Agreeing that is a long week for tiny children, she stresses they all have set "quiet times" away from the social demands of the day, as well as naps, "so they aren't so tired going home that they spend no time with their family".
Creches in the commuter belt contacted by The Irish Times this week are charging between €130 and €180 a week, or between €520 and €720 a month.
"When a second child comes along you would wonder is it worth it," agrees Akerlind. "But parents say that when they add it up, even if there is only €600 a month left from one salary, that is going to pay the mortgage. People are working harder and harder. But the reality is these days that both parents have to go out to work.
"Of course the ideal," she says, "would be that one parent works part-time, so the child gets the benefit of the social interaction of a creche but also more home time. But that's just not the real world today for lots of families."
The National Women's Council of Ireland (NWCI) also sees "proven benefits for children in quality childcare" but believes the "real world" should allow the choice of part-time work. The council is publishing research on the issue next month carried out by its former chairperson, Noreen Byrne.
THE BIG DROP in women's labour force participation happens after the birth of a second child - from a 64 per cent participation rate among mothers with one child to a 44 per cent rate among mothers of two, points out Orla O'Connor of the NWCI. "At that point, even if they love their careers, it just becomes too much to juggle. And too expensive."
Such women are not choosing to give up work, they are compelled to by the lack of supports, says the NWCI. The council echoes an OECD call in March for tax credits for childcare to enable people to choose to work part-time or full-time.
The NWCI research is likely to recommend a combination of paid maternity and paid parental leave to enable mothers - or fathers - stay at home with their children for the first year. A "parenting subsidy" would be payable to mothers not in the labour force for the same 12-month period.
"We will also be saying there should be a subsidy for quality childcare for children aged one to three, ranging from 70 per cent of the cost for low-income families, down to perhaps 30 per cent for higher-income families," says O'Connor.
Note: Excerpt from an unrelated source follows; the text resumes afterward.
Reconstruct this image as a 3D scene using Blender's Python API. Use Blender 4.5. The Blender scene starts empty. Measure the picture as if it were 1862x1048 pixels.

However, as much as the perennial childcare issue remains unresolved, as Dr Eames pointed out the problems for the growing army of commuting families are due as much to "failures in infrastructural planning" as to planning for childcare provision.
Pauline Madigan is clearly delighted she found fulfilling work closer to home, but adds even if she had had to give up work altogether she would, if she could afford it, have continued sending her children to childcare. Childcare, she believes, is a positive aspect of modern life.
"Children need a break from their parents, outlets beyond them. And let's be honest," she laughs, "we need a break from them, to stay in touch with who we were before we became mothers having to juggle all this."